A genuine superstate – a country such as the USA or China – would have responded to mass invasion by people with no understanding of or sympathy with its civilisation or values by firm action. Navies and troops would have been deployed to break up the people-smuggling gangs, return the boats to whence they came and divert would-be migrants and refugees to camps in the region. Not so the EU, a Potemkin superstate, one without a military and without any form of clear and decisive leadership.
The EU is an empire of sorts, but one that lacks the kind of central authority to deal with the tumult of events. It lacks the economic and fiscal authority required to handle financial shocks and it lacks the political authority to deal with geopolitical upheavals such as the turmoil in the Middle East and North Africa.
A decision to suspend Schengen for two years – which is tantamount to scrapping it – would, as Valls suggested, be a grievous blow to the EU’s pretensions to evolve into a superstate to rival the US, China, and, in its shrunken but still menacing form, Russia. It would be like Texas setting up passport controls on its border with Oklahoma. It would be a public confession that the dream of “ever closer union” is just that – a dream.
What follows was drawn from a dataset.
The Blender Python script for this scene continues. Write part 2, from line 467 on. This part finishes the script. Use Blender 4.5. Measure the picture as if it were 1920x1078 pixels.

If the EU resembles anything, it is not the USA, with its common language, identity, culture, currency, political and legal system, and military. It is not even like the centralised authority of the Roman Empire. Instead, it is like the enfeebled collection of disputatious kingdoms that made up Europe’s Holy Roman Empire until it was put out of its misery by Napoleon.
Imagine a slightly different referendum question. Would Britain vote to join such a shambles? Then why don’t we vote to leave?